* Exercise aim:
Repeat the full listing below verbatim and keep the images out.

============

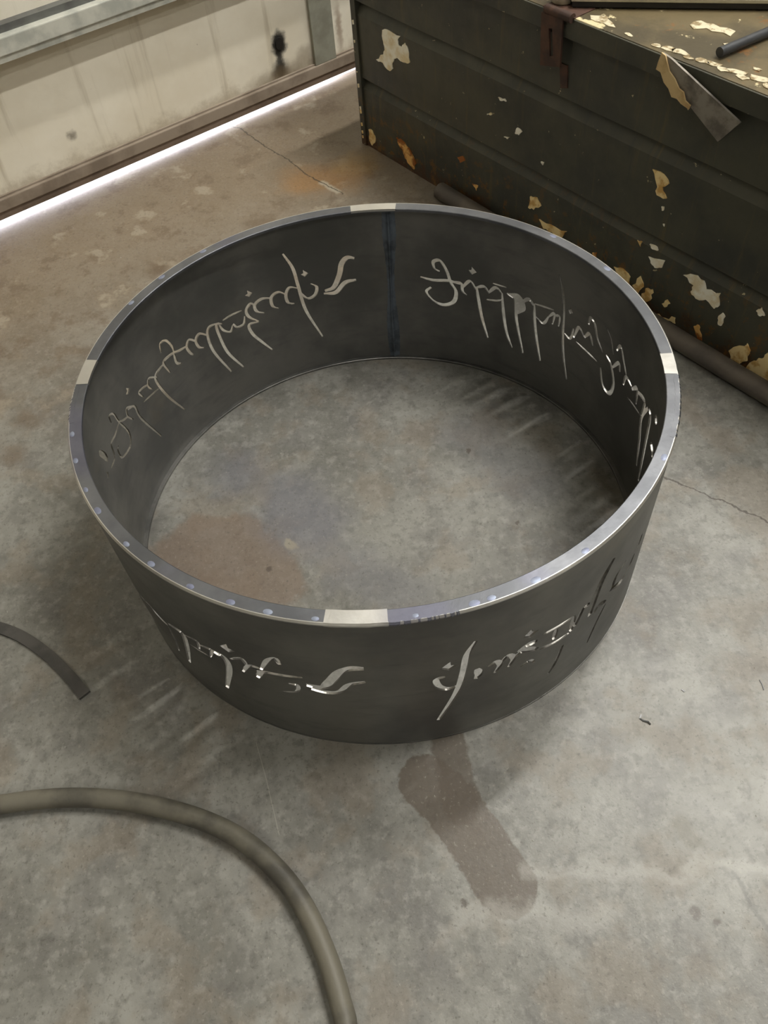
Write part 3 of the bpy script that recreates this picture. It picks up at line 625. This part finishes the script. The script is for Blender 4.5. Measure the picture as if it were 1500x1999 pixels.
LID_FLAKES = [
    [(0.829, 0.018), (0.858, 0.038), (0.872, 0.028), (0.887, 0.023), (0.907, 0.01), (0.892, 0.005), (0.875, 0.009), (0.857, 0.004), (0.842, 0.006)],
    [(1.011, 0.12), (1.006, 0.138), (1.014, 0.151), (1.032, 0.149), (1.041, 0.156), (1.061, 0.152), (1.075, 0.16), (1.095, 0.158), (1.101, 0.133), (1.082, 0.137), (1.06, 0.127), (1.045, 0.131), (1.028, 0.11)],
    [(1.0298, 0.006), (1.0264, 0.009), (1.022, 0.0123), (1.0155, 0.0103), (1.0125, 0.0075), (1.0092, 0.0038), (1.0115, -0.0022), (1.0227, -0.0026), (1.0318, 0.0005)],
    [(1.0578, 0.012), (1.0582, 0.0182), (1.0474, 0.0194), (1.0389, 0.0178), (1.0345, 0.0141), (1.033, 0.0096), (1.0336, 0.0011), (1.0487, 0.0003), (1.0611, 0.0045)],
    [(1.0973, 0.014), (1.0851, 0.0187), (1.0776, 0.0222), (1.0652, 0.0235), (1.055, 0.018), (1.0533, 0.0096), (1.0633, 0.0027), (1.077, 0.0076), (1.0898, 0.0071)],
    [(1.112, 0.006), (1.1081, 0.0098), (1.1013, 0.0102), (1.0949, 0.0109), (1.0936, 0.0073), (1.0866, 0.0033), (1.0932, -0.0006), (1.1019, 0.0), (1.1067, 0.0029)],
    [(1.1447, 0.012), (1.1369, 0.0175), (1.1284, 0.0226), (1.1155, 0.0211), (1.1111, 0.0148), (1.1122, 0.0094), (1.1171, 0.0044), (1.1274, 0.0044), (1.133, 0.0083)],
    [(1.164, 0.018), (1.1662, 0.0255), (1.1518, 0.0237), (1.1448, 0.023), (1.1326, 0.0215), (1.1372, 0.0154), (1.1414, 0.0097), (1.1528, 0.0091), (1.1611, 0.0128)],
    [(1.1958, 0.012), (1.1834, 0.0159), (1.1774, 0.0194), (1.1695, 0.0173), (1.1597, 0.0151), (1.1638, 0.0097), (1.1686, 0.0058), (1.1781, 0.0023), (1.1845, 0.0076)],
    [(1.2198, 0.022), (1.2193, 0.031), (1.2022, 0.0289), (1.194, 0.0277), (1.1863, 0.0248), (1.1784, 0.0176), (1.1897, 0.0121), (1.2026, 0.014), (1.2124, 0.0162)],
    [(1.2349, 0.012), (1.2351, 0.0167), (1.2265, 0.0166), (1.2171, 0.0196), (1.208, 0.0154), (1.2073, 0.0084), (1.2169, 0.0042), (1.2283, 0.0017), (1.2312, 0.0091)],
    [(1.2655, 0.026), (1.2701, 0.0354), (1.254, 0.0387), (1.2413, 0.0344), (1.2257, 0.0309), (1.2305, 0.0221), (1.2381, 0.0145), (1.2527, 0.0175), (1.2607, 0.021)],
    [(1.289, 0.012), (1.2828, 0.0156), (1.2773, 0.0192), (1.2648, 0.0218), (1.2632, 0.0144), (1.2669, 0.0104), (1.2705, 0.0076), (1.2768, 0.0062), (1.2889, 0.0055)],
    [(1.3157, 0.02), (1.3112, 0.0252), (1.302, 0.0264), (1.2875, 0.032), (1.2844, 0.0232), (1.2874, 0.0174), (1.2944, 0.0146), (1.3019, 0.0139), (1.3098, 0.0154)],
    [(1.3518, 0.012), (1.3429, 0.0157), (1.3366, 0.0169), (1.3277, 0.019), (1.3241, 0.0142), (1.3155, 0.0081), (1.33, 0.0072), (1.3376, 0.0038), (1.3488, 0.0056)],
    [(1.2287, 0.055), (1.2302, 0.0597), (1.2216, 0.0601), (1.2163, 0.0585), (1.2118, 0.0567), (1.2146, 0.0539), (1.2156, 0.0508), (1.2213, 0.0509), (1.2296, 0.0505)],
    [(1.2784, 0.06), (1.273, 0.0637), (1.2661, 0.0635), (1.2608, 0.064), (1.2573, 0.0616), (1.2576, 0.0585), (1.2609, 0.0561), (1.2674, 0.0525), (1.2706, 0.0574)],
    [(1.1252, 0.1), (1.1287, 0.1041), (1.1215, 0.1048), (1.1141, 0.1057), (1.1128, 0.1015), (1.1095, 0.0979), (1.1153, 0.0955), (1.1218, 0.0943), (1.1277, 0.0964)],
    [(0.9594, 0.004), (0.9548, 0.0062), (0.9512, 0.0079), (0.9438, 0.01), (0.9382, 0.0064), (0.938, 0.0016), (0.9459, 0.0001), (0.9519, -0.0018), (0.959, -0.0002)]
]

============

* Solved exercise:
Write part 3 of the bpy script that recreates this picture. It picks up at line 625. This part finishes the script. The script is for Blender 4.5. Measure the picture as if it were 1500x1999 pixels.
LID_FLAKES = [
    [(0.829, 0.018), (0.858, 0.038), (0.872, 0.028), (0.887, 0.023), (0.907, 0.01), (0.892, 0.005), (0.875, 0.009), (0.857, 0.004), (0.842, 0.006)],
    [(1.011, 0.12), (1.006, 0.138), (1.014, 0.151), (1.032, 0.149), (1.041, 0.156), (1.061, 0.152), (1.075, 0.16), (1.095, 0.158), (1.101, 0.133), (1.082, 0.137), (1.06, 0.127), (1.045, 0.131), (1.028, 0.11)],
    [(1.0298, 0.006), (1.0264, 0.009), (1.022, 0.0123), (1.0155, 0.0103), (1.0125, 0.0075), (1.0092, 0.0038), (1.0115, -0.0022), (1.0227, -0.0026), (1.0318, 0.0005)],
    [(1.0578, 0.012), (1.0582, 0.0182), (1.0474, 0.0194), (1.0389, 0.0178), (1.0345, 0.0141), (1.033, 0.0096), (1.0336, 0.0011), (1.0487, 0.0003), (1.0611, 0.0045)],
    [(1.0973, 0.014), (1.0851, 0.0187), (1.0776, 0.0222), (1.0652, 0.0235), (1.055, 0.018), (1.0533, 0.0096), (1.0633, 0.0027), (1.077, 0.0076), (1.0898, 0.0071)],
    [(1.112, 0.006), (1.1081, 0.0098), (1.1013, 0.0102), (1.0949, 0.0109), (1.0936, 0.0073), (1.0866, 0.0033), (1.0932, -0.0006), (1.1019, 0.0), (1.1067, 0.0029)],
    [(1.1447, 0.012), (1.1369, 0.0175), (1.1284, 0.0226), (1.1155, 0.0211), (1.1111, 0.0148), (1.1122, 0.0094), (1.1171, 0.0044), (1.1274, 0.0044), (1.133, 0.0083)],
    [(1.164, 0.018), (1.1662, 0.0255), (1.1518, 0.0237), (1.1448, 0.023), (1.1326, 0.0215), (1.1372, 0.0154), (1.1414, 0.0097), (1.1528, 0.0091), (1.1611, 0.0128)],
    [(1.1958, 0.012), (1.1834, 0.0159), (1.1774, 0.0194), (1.1695, 0.0173), (1.1597, 0.0151), (1.1638, 0.0097), (1.1686, 0.0058), (1.1781, 0.0023), (1.1845, 0.0076)],
    [(1.2198, 0.022), (1.2193, 0.031), (1.2022, 0.0289), (1.194, 0.0277), (1.1863, 0.0248), (1.1784, 0.0176), (1.1897, 0.0121), (1.2026, 0.014), (1.2124, 0.0162)],
    [(1.2349, 0.012), (1.2351, 0.0167), (1.2265, 0.0166), (1.2171, 0.0196), (1.208, 0.0154), (1.2073, 0.0084), (1.2169, 0.0042), (1.2283, 0.0017), (1.2312, 0.0091)],
    [(1.2655, 0.026), (1.2701, 0.0354), (1.254, 0.0387), (1.2413, 0.0344), (1.2257, 0.0309), (1.2305, 0.0221), (1.2381, 0.0145), (1.2527, 0.0175), (1.2607, 0.021)],
    [(1.289, 0.012), (1.2828, 0.0156), (1.2773, 0.0192), (1.2648, 0.0218), (1.2632, 0.0144), (1.2669, 0.0104), (1.2705, 0.0076), (1.2768, 0.0062), (1.2889, 0.0055)],
    [(1.3157, 0.02), (1.3112, 0.0252), (1.302, 0.0264), (1.2875, 0.032), (1.2844, 0.0232), (1.2874, 0.0174), (1.2944, 0.0146), (1.3019, 0.0139), (1.3098, 0.0154)],
    [(1.3518, 0.012), (1.3429, 0.0157), (1.3366, 0.0169), (1.3277, 0.019), (1.3241, 0.0142), (1.3155, 0.0081), (1.33, 0.0072), (1.3376, 0.0038), (1.3488, 0.0056)],
    [(1.2287, 0.055), (1.2302, 0.0597), (1.2216, 0.0601), (1.2163, 0.0585), (1.2118, 0.0567), (1.2146, 0.0539), (1.2156, 0.0508), (1.2213, 0.0509), (1.2296, 0.0505)],
    [(1.2784, 0.06), (1.273, 0.0637), (1.2661, 0.0635), (1.2608, 0.064), (1.2573, 0.0616), (1.2576, 0.0585), (1.2609, 0.0561), (1.2674, 0.0525), (1.2706, 0.0574)],
    [(1.1252, 0.1), (1.1287, 0.1041), (1.1215, 0.1048), (1.1141, 0.1057), (1.1128, 0.1015), (1.1095, 0.0979), (1.1153, 0.0955), (1.1218, 0.0943), (1.1277, 0.0964)],
    [(0.9594, 0.004), (0.9548, 0.0062), (0.9512, 0.0079), (0.9438, 0.01), (0.9382, 0.0064), (0.938, 0.0016), (0.9459, 0.0001), (0.9519, -0.0018), (0.959, -0.0002)]
]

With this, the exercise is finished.